*WHAT IS REQUIRED*.
Answer with a single number: the count of lines that hold "script".

*DATA FOR THIS EXERCISE*.
.....
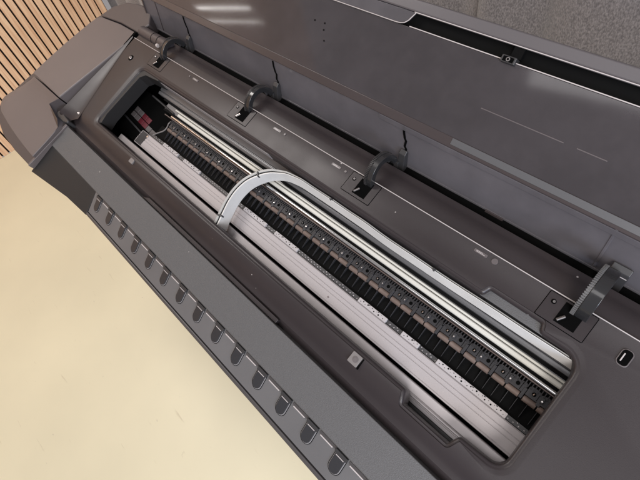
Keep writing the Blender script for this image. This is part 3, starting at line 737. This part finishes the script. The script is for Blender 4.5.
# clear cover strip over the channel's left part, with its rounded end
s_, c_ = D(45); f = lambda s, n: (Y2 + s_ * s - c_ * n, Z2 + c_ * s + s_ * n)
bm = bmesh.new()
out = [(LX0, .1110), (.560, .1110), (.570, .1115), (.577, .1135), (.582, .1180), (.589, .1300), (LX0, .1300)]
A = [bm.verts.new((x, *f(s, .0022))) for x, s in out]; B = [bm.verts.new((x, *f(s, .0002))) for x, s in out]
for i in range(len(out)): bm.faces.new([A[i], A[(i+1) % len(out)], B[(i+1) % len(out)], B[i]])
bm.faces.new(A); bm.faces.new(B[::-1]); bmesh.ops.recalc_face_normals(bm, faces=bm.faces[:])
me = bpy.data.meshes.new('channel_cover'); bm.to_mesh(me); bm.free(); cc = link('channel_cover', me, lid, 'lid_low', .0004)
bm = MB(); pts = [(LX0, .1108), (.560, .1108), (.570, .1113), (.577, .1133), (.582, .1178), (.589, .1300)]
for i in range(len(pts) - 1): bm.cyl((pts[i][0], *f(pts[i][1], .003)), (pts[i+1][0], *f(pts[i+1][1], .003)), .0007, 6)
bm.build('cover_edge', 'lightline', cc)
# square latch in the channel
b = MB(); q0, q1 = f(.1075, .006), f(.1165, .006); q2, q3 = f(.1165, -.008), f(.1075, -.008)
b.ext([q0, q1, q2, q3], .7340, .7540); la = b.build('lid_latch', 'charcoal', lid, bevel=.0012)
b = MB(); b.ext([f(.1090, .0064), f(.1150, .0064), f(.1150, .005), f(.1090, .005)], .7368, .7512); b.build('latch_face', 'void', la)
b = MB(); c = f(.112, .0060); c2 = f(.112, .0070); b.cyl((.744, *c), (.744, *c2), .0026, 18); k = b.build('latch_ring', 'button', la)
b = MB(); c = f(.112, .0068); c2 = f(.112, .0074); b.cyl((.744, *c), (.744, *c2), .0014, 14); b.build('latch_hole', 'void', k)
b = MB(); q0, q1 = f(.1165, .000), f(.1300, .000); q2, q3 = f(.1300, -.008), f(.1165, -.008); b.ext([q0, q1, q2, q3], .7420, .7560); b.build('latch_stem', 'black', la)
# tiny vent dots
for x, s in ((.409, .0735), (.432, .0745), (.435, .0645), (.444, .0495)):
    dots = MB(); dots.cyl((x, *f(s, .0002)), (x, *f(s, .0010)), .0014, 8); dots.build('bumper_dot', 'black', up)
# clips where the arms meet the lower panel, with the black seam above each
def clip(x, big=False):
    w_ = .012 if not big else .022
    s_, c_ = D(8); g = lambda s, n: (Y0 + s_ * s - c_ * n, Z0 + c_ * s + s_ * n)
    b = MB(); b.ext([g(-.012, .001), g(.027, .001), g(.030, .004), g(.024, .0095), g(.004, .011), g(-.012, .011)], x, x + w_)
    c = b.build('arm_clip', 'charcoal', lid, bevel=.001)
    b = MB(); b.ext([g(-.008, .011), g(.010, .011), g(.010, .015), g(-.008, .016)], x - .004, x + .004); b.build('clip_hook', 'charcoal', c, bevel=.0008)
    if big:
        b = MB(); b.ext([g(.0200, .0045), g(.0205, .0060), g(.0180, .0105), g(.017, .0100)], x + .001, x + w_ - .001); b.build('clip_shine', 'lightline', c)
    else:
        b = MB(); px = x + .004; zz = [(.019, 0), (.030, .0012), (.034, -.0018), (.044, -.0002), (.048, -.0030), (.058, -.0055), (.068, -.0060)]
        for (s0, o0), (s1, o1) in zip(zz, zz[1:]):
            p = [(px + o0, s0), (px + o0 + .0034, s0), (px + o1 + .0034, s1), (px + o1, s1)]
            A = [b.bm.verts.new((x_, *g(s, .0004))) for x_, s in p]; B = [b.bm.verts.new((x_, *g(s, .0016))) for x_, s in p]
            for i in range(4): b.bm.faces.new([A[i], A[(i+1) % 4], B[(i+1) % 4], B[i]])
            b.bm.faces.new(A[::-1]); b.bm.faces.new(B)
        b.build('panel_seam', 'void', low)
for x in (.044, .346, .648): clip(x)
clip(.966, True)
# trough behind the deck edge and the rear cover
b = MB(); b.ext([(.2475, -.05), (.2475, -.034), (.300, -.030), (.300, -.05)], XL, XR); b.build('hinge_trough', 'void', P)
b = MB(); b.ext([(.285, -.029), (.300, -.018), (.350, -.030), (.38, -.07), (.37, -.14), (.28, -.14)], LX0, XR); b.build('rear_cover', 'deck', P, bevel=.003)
.....
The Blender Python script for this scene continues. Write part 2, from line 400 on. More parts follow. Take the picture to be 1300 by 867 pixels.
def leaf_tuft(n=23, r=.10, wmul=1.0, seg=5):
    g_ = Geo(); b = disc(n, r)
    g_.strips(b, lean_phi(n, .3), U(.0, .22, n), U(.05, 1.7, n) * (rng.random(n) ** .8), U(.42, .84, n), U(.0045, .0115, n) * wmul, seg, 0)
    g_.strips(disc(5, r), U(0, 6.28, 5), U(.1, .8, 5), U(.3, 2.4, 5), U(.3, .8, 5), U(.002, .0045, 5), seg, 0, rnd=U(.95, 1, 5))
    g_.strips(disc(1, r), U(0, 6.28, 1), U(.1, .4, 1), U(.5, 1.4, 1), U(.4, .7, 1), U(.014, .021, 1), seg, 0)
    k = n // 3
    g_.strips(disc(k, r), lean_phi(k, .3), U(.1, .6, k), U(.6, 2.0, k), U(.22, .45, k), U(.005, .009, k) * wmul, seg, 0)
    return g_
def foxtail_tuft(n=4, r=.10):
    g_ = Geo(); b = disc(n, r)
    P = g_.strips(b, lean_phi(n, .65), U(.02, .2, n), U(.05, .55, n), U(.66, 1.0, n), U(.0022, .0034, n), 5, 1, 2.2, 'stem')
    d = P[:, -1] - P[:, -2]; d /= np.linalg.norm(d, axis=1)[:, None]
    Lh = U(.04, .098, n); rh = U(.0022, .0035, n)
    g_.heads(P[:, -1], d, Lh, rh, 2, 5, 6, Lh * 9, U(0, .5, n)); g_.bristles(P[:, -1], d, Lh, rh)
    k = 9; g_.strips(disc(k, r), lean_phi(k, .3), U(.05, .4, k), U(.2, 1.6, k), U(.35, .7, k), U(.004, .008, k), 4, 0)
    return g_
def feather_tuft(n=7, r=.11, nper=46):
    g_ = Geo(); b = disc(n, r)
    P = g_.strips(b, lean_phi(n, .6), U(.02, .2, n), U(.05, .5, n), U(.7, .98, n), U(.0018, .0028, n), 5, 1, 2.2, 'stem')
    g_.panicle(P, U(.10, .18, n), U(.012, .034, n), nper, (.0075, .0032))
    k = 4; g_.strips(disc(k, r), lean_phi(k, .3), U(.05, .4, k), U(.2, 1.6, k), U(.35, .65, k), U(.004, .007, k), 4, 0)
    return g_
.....
*WORKED ANSWER*.
2